EXTRACTED MATERIAL:
____________________
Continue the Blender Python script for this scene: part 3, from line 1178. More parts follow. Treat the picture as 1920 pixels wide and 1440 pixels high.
____________________
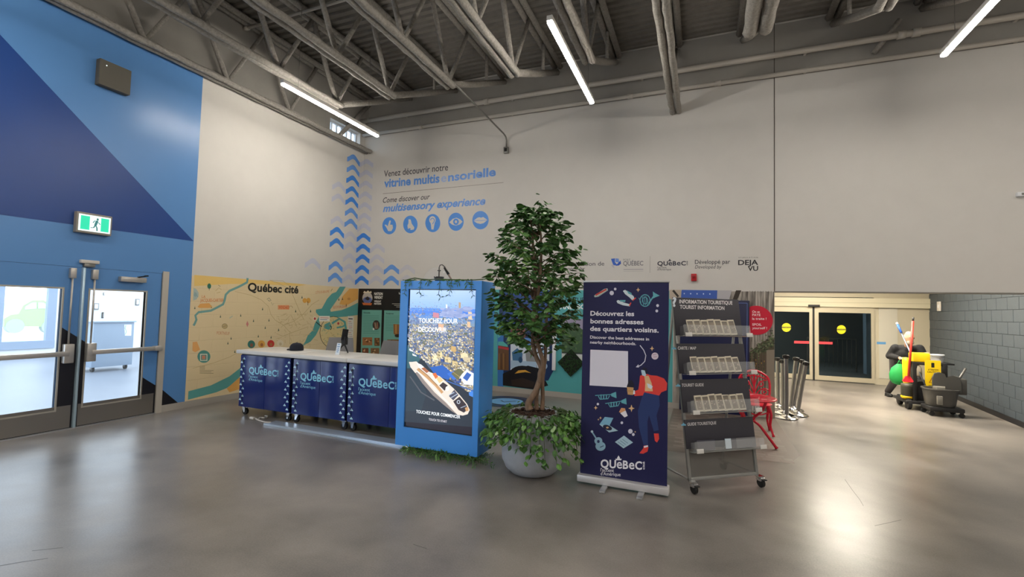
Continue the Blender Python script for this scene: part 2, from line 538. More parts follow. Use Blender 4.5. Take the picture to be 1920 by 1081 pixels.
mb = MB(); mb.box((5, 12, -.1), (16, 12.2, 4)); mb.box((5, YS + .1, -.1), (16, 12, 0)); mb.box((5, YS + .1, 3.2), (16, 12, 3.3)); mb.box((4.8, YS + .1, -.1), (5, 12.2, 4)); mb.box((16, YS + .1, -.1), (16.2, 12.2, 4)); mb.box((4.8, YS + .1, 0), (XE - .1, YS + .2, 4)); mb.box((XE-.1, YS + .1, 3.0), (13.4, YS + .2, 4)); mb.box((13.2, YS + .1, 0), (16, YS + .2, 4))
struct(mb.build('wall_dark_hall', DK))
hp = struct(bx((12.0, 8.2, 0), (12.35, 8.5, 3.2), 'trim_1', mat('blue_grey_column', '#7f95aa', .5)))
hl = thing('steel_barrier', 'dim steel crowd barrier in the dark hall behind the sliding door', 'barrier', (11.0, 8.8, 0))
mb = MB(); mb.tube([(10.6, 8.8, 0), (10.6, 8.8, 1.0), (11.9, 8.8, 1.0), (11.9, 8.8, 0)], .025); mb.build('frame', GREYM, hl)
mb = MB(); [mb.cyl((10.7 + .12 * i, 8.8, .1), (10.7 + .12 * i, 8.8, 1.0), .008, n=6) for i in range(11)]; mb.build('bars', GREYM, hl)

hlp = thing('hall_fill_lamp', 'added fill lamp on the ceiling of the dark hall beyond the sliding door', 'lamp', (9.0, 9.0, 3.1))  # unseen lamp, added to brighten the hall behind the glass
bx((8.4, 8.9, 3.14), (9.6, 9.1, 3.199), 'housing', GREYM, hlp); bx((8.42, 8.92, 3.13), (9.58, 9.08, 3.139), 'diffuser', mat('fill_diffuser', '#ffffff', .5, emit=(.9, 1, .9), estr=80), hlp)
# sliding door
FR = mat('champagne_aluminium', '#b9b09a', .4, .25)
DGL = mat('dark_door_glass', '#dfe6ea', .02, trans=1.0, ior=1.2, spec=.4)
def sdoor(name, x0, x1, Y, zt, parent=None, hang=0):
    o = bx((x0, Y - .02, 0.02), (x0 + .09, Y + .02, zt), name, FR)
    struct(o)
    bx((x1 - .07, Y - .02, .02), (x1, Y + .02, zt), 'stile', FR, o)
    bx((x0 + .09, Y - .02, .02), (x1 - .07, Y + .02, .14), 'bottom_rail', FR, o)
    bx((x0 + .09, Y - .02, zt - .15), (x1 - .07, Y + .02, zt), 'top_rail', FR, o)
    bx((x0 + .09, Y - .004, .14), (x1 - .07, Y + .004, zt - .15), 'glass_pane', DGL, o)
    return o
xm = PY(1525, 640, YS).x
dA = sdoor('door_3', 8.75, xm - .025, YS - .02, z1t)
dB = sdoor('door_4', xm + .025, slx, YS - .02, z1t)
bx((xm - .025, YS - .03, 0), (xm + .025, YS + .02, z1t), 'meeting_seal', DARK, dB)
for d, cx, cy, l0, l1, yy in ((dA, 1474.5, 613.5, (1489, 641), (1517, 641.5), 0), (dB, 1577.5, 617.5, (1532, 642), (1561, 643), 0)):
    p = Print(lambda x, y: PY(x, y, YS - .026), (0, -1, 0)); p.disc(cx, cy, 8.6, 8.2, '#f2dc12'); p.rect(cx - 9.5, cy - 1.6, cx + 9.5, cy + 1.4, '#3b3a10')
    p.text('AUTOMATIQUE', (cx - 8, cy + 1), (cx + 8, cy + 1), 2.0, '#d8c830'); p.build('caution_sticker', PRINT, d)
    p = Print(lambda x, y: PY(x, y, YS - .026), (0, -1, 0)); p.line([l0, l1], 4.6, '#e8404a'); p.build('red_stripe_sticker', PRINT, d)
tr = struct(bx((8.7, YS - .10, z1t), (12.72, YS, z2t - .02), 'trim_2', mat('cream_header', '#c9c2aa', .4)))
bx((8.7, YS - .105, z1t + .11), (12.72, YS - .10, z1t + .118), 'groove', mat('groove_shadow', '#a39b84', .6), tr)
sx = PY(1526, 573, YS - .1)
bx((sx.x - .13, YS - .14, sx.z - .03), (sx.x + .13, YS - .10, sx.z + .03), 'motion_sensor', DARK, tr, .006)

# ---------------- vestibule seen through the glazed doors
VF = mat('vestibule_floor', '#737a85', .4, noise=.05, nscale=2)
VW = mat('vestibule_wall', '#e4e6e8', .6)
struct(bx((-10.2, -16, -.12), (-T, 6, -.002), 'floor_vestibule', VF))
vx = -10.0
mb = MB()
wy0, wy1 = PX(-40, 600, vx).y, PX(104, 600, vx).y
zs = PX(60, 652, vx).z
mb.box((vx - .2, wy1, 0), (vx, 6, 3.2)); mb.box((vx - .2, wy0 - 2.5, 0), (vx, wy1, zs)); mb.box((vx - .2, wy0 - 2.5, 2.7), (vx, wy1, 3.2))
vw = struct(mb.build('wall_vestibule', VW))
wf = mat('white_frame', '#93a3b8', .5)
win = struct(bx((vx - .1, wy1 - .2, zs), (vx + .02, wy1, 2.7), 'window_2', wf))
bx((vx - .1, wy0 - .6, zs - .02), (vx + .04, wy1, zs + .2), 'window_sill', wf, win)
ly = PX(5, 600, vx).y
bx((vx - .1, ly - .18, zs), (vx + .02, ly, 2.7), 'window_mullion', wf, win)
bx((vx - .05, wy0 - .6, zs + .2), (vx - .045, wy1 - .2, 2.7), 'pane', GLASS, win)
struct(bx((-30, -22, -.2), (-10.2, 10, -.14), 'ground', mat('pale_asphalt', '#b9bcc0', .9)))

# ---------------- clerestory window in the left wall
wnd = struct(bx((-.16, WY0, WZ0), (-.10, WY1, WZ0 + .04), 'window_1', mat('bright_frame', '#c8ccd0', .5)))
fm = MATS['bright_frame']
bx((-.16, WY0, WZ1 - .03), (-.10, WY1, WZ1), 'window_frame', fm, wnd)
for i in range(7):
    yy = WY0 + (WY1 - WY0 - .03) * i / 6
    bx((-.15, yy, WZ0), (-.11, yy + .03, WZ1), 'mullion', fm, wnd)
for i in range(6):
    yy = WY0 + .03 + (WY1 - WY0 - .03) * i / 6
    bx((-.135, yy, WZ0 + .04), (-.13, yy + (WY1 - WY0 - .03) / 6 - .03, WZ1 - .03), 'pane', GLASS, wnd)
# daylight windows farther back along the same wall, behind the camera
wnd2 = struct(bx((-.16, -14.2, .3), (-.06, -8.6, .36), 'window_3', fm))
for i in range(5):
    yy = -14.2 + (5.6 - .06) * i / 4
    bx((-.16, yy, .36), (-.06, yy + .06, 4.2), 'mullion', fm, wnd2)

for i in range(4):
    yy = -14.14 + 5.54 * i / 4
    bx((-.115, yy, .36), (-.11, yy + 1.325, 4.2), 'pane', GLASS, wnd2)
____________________
WHAT THE TASK ASKS: Begin with the line containing "Continue the Blender Python script for this scene: part 2, from", end with the line containing "mb = MB(); [mb.cyl((10.7", and repeat every line in that stretch exactly.

WORKED ANSWER:
Continue the Blender Python script for this scene: part 2, from line 538. More parts follow. Use Blender 4.5. Take the picture to be 1920 by 1081 pixels.
mb = MB(); mb.box((5, 12, -.1), (16, 12.2, 4)); mb.box((5, YS + .1, -.1), (16, 12, 0)); mb.box((5, YS + .1, 3.2), (16, 12, 3.3)); mb.box((4.8, YS + .1, -.1), (5, 12.2, 4)); mb.box((16, YS + .1, -.1), (16.2, 12.2, 4)); mb.box((4.8, YS + .1, 0), (XE - .1, YS + .2, 4)); mb.box((XE-.1, YS + .1, 3.0), (13.4, YS + .2, 4)); mb.box((13.2, YS + .1, 0), (16, YS + .2, 4))
struct(mb.build('wall_dark_hall', DK))
hp = struct(bx((12.0, 8.2, 0), (12.35, 8.5, 3.2), 'trim_1', mat('blue_grey_column', '#7f95aa', .5)))
hl = thing('steel_barrier', 'dim steel crowd barrier in the dark hall behind the sliding door', 'barrier', (11.0, 8.8, 0))
mb = MB(); mb.tube([(10.6, 8.8, 0), (10.6, 8.8, 1.0), (11.9, 8.8, 1.0), (11.9, 8.8, 0)], .025); mb.build('frame', GREYM, hl)
mb = MB(); [mb.cyl((10.7 + .12 * i, 8.8, .1), (10.7 + .12 * i, 8.8, 1.0), .008, n=6) for i in range(11)]; mb.build('bars', GREYM, hl)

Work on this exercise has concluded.